DIRECTION - Transcribe word for word only the span whose first line is the one with "Write part 3" and whose last line is the one with "9, .16, .9, .004, 40), al)"; both of those lines belong to it.

[A run of records]
.....
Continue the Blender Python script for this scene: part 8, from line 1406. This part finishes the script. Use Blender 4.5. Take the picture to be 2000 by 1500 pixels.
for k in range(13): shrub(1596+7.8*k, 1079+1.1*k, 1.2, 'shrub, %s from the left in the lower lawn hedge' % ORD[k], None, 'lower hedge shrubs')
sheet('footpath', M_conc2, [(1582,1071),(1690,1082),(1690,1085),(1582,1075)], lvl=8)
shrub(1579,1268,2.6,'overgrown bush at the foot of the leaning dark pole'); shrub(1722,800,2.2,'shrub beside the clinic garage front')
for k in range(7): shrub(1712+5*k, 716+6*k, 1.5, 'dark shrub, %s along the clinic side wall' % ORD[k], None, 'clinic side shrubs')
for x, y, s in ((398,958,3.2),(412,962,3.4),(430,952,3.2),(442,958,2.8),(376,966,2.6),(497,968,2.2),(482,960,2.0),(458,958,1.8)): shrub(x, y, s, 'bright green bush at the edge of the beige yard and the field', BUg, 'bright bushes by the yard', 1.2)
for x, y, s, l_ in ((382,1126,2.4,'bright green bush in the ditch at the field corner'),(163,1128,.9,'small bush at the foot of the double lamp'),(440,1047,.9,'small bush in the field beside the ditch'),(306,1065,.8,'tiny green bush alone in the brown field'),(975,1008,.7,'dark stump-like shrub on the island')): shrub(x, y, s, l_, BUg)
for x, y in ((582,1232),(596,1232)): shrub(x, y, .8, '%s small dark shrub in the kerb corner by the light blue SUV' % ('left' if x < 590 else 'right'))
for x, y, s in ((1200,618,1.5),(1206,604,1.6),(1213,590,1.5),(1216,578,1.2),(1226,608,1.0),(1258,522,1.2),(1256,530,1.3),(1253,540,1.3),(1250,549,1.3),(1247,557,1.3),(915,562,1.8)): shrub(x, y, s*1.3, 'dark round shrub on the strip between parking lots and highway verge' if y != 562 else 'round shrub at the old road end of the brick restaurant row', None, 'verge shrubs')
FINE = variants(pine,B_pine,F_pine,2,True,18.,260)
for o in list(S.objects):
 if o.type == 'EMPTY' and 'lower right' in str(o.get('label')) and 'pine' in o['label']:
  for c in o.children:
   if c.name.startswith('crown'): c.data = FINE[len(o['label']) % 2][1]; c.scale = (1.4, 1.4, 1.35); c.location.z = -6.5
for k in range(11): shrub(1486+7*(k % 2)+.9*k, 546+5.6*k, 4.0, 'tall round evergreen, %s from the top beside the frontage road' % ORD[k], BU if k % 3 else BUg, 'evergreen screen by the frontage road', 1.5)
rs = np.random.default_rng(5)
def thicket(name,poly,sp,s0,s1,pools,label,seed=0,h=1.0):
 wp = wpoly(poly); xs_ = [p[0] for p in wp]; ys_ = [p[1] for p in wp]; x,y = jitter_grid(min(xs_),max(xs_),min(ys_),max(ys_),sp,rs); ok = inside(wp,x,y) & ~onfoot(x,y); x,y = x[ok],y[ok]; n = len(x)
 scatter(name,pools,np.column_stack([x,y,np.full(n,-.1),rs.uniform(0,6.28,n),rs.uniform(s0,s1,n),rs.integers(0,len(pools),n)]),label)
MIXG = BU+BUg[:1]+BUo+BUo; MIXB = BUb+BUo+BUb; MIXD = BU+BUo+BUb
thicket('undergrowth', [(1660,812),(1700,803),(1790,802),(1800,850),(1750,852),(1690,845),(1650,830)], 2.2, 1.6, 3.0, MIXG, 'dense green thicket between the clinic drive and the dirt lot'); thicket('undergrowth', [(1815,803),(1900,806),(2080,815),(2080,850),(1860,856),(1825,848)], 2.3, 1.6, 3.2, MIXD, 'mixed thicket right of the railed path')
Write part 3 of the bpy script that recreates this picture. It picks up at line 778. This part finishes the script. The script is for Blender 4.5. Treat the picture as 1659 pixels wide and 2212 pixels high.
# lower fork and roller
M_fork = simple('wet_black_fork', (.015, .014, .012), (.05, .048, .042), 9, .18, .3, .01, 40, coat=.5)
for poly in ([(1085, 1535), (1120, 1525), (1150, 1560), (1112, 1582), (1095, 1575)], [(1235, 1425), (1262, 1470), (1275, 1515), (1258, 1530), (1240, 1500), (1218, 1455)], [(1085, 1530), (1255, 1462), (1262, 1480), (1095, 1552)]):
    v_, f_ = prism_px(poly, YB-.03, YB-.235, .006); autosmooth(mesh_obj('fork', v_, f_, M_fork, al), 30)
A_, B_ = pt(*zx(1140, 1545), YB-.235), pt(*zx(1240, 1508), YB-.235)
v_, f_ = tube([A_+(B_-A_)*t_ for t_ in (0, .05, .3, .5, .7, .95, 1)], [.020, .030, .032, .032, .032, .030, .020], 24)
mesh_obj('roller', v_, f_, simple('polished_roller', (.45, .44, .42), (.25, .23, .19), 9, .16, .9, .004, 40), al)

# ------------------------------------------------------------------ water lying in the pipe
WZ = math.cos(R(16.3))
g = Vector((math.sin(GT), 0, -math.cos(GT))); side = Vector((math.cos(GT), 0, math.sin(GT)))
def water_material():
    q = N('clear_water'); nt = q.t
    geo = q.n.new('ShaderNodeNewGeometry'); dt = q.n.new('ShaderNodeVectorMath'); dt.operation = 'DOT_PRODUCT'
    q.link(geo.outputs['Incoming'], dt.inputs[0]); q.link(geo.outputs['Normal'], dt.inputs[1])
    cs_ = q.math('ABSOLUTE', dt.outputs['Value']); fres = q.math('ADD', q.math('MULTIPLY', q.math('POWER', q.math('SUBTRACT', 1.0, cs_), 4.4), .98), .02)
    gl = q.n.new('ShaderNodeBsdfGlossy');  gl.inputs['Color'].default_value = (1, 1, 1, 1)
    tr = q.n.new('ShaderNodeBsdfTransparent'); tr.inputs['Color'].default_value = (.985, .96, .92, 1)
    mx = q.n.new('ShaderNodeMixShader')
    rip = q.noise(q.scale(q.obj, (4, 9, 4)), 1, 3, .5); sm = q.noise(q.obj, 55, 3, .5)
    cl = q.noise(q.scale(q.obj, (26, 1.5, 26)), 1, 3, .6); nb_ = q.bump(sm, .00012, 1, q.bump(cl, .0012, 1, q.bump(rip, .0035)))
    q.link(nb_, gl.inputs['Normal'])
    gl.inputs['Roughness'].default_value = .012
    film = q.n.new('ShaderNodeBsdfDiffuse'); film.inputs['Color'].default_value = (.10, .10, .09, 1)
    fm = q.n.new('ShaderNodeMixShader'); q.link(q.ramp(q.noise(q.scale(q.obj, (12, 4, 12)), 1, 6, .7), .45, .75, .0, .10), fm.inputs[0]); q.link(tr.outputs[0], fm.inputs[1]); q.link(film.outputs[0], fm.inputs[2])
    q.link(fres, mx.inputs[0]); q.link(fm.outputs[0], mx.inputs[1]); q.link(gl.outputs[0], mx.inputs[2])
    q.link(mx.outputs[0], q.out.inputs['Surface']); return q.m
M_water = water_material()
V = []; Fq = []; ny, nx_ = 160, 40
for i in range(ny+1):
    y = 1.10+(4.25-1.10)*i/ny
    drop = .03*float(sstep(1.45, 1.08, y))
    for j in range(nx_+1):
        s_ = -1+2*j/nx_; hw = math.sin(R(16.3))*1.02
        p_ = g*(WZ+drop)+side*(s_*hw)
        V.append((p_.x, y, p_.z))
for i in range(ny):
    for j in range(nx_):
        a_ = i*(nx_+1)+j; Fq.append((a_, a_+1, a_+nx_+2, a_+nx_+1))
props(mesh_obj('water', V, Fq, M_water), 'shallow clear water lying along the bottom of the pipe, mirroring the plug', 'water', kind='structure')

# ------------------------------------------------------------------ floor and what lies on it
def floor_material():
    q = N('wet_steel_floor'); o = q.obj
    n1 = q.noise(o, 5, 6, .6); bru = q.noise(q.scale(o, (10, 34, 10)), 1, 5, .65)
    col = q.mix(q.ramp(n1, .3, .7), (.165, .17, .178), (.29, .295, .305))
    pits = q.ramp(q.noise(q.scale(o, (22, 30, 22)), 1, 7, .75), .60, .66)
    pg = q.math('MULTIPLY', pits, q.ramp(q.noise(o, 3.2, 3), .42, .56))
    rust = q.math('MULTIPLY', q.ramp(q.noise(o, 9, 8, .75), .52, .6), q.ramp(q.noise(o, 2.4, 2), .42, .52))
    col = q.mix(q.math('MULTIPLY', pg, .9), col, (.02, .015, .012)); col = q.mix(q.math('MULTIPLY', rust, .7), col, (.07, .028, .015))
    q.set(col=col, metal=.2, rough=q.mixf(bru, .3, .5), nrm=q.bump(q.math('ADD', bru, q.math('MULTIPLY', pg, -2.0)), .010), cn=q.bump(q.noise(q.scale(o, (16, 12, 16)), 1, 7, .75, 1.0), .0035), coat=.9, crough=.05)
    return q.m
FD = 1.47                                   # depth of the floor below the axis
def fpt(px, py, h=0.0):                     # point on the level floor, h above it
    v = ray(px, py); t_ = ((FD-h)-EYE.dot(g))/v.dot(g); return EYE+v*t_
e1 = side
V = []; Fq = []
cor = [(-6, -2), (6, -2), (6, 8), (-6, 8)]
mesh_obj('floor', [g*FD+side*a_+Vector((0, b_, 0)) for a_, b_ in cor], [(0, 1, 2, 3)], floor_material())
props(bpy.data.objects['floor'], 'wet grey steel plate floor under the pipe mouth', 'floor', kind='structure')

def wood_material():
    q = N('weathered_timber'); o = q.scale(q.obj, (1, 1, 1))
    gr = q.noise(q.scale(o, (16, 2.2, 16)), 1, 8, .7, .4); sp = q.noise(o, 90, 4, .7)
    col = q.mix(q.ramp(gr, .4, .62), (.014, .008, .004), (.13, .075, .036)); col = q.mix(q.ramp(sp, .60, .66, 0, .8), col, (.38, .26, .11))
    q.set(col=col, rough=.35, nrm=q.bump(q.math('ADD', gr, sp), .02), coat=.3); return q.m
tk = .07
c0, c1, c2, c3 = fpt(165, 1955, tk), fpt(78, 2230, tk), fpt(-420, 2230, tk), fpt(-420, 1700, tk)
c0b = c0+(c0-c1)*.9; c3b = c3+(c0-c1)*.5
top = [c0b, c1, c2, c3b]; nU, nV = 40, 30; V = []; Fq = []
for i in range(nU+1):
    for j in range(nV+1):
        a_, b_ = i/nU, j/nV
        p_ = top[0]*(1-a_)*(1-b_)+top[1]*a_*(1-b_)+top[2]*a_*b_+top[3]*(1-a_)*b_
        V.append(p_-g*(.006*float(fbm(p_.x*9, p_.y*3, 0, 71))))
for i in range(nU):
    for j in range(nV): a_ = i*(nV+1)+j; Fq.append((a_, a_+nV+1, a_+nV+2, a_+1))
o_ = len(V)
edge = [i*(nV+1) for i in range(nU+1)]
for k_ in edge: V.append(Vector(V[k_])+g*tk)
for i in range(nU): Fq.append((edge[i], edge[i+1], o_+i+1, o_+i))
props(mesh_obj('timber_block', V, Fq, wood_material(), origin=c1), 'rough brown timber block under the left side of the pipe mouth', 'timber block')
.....
EXPECTED ANSWER -
Write part 3 of the bpy script that recreates this picture. It picks up at line 778. This part finishes the script. The script is for Blender 4.5. Treat the picture as 1659 pixels wide and 2212 pixels high.
# lower fork and roller
M_fork = simple('wet_black_fork', (.015, .014, .012), (.05, .048, .042), 9, .18, .3, .01, 40, coat=.5)
for poly in ([(1085, 1535), (1120, 1525), (1150, 1560), (1112, 1582), (1095, 1575)], [(1235, 1425), (1262, 1470), (1275, 1515), (1258, 1530), (1240, 1500), (1218, 1455)], [(1085, 1530), (1255, 1462), (1262, 1480), (1095, 1552)]):
    v_, f_ = prism_px(poly, YB-.03, YB-.235, .006); autosmooth(mesh_obj('fork', v_, f_, M_fork, al), 30)
A_, B_ = pt(*zx(1140, 1545), YB-.235), pt(*zx(1240, 1508), YB-.235)
v_, f_ = tube([A_+(B_-A_)*t_ for t_ in (0, .05, .3, .5, .7, .95, 1)], [.020, .030, .032, .032, .032, .030, .020], 24)
mesh_obj('roller', v_, f_, simple('polished_roller', (.45, .44, .42), (.25, .23, .19), 9, .16, .9, .004, 40), al)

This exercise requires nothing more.